= TASK BRIEF =
Pull every line that holds the word "objects" from the entries.

= DATA IN THIS EXERCISE =
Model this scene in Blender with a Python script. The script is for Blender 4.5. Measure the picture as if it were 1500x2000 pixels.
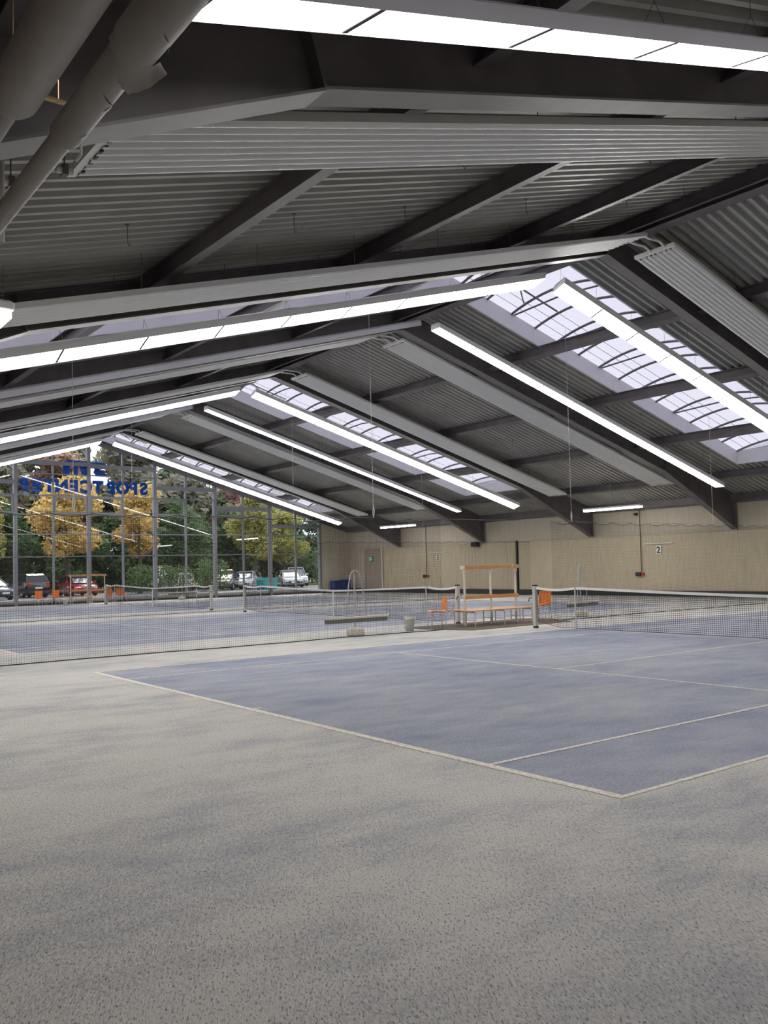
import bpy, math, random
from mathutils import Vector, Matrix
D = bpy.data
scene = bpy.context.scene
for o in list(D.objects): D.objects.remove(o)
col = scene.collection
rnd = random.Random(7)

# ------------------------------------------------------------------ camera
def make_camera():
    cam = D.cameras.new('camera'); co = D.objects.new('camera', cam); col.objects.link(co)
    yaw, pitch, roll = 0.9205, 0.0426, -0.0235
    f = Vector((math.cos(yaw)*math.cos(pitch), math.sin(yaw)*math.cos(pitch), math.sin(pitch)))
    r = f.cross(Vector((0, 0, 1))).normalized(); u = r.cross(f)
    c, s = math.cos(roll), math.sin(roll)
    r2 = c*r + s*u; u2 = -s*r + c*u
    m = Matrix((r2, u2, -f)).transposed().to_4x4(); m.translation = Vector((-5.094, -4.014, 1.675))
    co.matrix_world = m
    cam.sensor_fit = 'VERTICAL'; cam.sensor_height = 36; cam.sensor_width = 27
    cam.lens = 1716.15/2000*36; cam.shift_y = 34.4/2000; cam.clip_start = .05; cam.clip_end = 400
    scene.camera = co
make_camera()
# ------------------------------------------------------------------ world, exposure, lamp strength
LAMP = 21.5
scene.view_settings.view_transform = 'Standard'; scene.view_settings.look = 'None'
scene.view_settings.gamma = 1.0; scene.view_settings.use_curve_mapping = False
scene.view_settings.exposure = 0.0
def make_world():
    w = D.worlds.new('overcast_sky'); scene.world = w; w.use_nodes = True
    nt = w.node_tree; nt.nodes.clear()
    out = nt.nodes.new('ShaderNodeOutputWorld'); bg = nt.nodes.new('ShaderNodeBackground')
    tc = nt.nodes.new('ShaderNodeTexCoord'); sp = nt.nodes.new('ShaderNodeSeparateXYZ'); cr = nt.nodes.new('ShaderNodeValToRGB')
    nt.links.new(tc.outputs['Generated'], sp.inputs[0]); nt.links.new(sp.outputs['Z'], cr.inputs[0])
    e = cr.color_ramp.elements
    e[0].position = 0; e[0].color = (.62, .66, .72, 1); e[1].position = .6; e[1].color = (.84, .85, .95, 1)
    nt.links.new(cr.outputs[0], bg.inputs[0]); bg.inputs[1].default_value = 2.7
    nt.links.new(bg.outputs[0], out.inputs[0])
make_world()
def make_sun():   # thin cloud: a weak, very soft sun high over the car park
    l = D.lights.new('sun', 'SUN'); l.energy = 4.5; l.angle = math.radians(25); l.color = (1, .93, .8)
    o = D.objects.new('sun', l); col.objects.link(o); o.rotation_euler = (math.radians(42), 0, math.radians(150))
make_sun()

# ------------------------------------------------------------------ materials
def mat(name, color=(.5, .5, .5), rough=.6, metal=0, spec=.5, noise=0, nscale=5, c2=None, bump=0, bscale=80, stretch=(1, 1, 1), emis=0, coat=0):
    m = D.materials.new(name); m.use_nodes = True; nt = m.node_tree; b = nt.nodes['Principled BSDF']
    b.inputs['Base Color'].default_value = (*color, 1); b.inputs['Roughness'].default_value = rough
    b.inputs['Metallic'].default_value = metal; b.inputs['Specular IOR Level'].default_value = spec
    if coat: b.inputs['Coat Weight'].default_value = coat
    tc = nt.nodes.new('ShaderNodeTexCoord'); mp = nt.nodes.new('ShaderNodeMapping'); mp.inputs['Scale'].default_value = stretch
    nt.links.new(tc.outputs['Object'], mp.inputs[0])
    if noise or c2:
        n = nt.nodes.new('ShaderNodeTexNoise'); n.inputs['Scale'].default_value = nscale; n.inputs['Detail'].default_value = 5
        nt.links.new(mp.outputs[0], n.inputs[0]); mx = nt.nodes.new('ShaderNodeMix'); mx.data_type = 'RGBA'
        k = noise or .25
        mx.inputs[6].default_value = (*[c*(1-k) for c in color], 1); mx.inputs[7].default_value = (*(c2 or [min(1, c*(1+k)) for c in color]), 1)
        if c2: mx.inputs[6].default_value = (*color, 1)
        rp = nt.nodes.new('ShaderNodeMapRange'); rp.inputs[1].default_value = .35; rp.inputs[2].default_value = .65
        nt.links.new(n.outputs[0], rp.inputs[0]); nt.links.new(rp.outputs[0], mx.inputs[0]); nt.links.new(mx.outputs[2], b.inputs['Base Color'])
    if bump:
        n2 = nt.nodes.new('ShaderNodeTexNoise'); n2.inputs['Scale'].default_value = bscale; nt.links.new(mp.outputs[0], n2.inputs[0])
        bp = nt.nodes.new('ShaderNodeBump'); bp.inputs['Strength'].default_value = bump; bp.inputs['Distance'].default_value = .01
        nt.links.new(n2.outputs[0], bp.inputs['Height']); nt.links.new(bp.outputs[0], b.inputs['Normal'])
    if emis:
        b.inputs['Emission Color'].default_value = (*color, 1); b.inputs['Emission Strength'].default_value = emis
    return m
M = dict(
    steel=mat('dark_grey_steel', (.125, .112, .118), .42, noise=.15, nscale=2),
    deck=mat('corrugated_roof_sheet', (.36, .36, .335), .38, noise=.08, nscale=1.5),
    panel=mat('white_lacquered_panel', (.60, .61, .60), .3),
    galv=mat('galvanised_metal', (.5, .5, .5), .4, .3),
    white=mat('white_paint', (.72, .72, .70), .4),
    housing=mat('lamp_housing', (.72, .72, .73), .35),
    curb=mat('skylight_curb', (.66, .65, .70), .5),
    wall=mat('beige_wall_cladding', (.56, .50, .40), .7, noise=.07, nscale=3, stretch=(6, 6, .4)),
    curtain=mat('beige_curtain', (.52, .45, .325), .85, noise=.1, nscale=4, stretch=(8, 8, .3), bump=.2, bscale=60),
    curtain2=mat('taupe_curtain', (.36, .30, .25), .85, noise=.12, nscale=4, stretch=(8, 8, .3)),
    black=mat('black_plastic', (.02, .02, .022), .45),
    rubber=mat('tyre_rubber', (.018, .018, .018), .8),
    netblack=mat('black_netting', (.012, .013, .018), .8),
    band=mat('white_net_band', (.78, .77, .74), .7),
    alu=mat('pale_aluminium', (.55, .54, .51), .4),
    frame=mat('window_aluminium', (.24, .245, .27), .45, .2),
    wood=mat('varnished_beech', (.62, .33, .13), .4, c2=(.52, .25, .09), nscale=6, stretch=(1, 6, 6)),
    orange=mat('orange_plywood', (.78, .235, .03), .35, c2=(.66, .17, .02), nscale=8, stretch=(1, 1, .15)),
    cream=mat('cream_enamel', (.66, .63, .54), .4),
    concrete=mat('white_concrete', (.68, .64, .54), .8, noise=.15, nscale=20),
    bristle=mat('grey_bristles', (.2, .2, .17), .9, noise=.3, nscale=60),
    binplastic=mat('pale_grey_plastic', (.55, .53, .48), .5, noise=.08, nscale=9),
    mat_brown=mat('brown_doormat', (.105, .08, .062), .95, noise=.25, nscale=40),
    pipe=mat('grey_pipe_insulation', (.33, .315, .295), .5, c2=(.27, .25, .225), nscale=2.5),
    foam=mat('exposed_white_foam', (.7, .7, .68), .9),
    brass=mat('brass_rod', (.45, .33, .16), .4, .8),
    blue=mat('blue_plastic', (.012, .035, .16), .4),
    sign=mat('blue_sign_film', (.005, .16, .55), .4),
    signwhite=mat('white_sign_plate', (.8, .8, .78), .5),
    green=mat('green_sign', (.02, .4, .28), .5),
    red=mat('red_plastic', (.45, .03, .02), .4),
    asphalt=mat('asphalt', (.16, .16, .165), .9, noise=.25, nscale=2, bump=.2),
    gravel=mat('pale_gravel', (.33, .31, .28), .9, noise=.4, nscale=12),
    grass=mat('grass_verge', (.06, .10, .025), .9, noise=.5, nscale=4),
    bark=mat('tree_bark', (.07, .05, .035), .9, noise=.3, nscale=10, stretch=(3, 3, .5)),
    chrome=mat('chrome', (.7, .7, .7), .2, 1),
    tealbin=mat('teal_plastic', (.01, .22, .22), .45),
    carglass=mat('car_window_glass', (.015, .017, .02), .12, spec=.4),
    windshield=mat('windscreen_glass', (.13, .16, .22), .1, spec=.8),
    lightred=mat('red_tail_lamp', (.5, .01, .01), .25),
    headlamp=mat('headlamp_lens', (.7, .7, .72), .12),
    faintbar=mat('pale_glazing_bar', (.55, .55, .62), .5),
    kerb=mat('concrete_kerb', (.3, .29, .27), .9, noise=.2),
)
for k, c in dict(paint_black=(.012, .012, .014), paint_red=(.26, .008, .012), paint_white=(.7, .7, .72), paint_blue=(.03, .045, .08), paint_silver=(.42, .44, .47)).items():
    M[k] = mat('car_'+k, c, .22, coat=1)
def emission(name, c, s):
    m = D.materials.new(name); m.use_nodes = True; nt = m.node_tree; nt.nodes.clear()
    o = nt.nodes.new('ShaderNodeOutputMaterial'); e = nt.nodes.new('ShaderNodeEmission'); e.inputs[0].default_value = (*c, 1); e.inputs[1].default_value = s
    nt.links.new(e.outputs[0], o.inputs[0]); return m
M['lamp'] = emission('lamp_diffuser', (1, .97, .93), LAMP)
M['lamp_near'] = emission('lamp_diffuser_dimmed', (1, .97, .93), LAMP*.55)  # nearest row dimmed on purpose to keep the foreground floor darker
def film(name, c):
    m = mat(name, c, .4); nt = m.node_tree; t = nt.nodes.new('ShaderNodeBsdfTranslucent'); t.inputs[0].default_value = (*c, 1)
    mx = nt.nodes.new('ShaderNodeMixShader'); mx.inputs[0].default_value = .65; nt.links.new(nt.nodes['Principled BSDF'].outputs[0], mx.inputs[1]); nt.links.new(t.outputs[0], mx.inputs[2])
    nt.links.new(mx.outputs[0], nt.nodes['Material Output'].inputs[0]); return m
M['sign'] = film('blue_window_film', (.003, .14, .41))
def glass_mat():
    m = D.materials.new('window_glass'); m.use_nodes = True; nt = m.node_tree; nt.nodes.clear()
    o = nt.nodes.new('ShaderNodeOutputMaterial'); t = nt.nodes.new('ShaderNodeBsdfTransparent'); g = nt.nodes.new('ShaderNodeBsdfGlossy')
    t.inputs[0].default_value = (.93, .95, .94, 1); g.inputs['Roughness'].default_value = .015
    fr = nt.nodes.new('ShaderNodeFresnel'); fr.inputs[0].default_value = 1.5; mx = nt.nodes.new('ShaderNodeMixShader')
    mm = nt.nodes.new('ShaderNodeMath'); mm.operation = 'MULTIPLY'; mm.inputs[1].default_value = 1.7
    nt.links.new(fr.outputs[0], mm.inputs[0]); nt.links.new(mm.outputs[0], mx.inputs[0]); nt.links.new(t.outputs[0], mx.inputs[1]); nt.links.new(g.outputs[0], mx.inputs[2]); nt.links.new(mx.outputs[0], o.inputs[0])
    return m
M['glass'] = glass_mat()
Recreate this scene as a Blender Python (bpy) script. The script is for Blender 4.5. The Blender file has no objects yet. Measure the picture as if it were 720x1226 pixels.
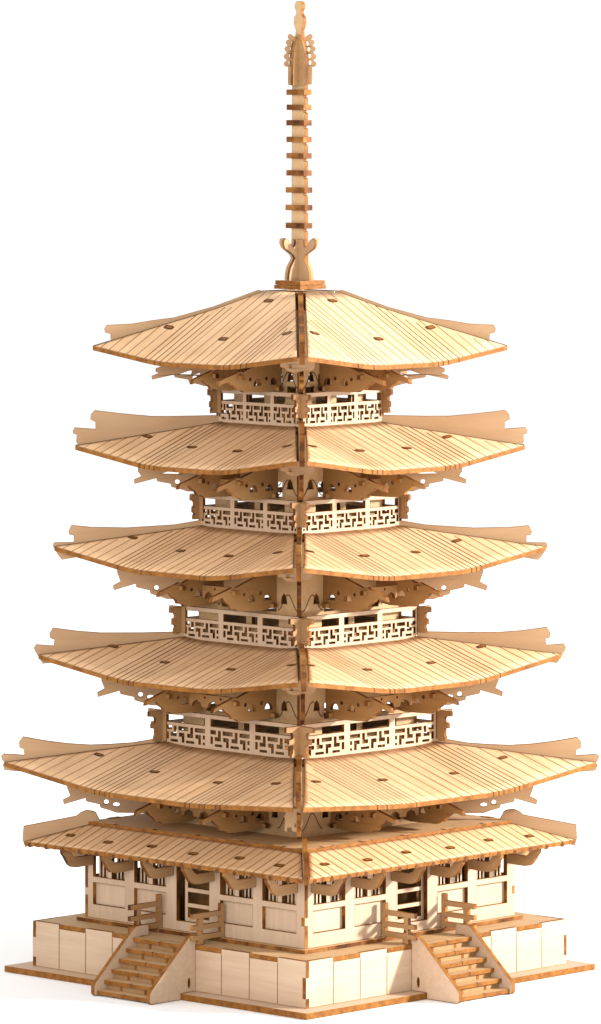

= SOLUTION =
for o in list(D.objects): D.objects.remove(o)
    cam = D.cameras.new('camera'); co = D.objects.new('camera', cam); col.objects.link(co)
    o = D.objects.new('sun', l); col.objects.link(o); o.rotation_euler = (math.radians(42), 0, math.radians(150))
Recreate this scene as a Blender Python (bpy) script. The script is for Blender 4.5. The Blender file has no objects yet. Measure the picture as if it were 720x1226 pixels.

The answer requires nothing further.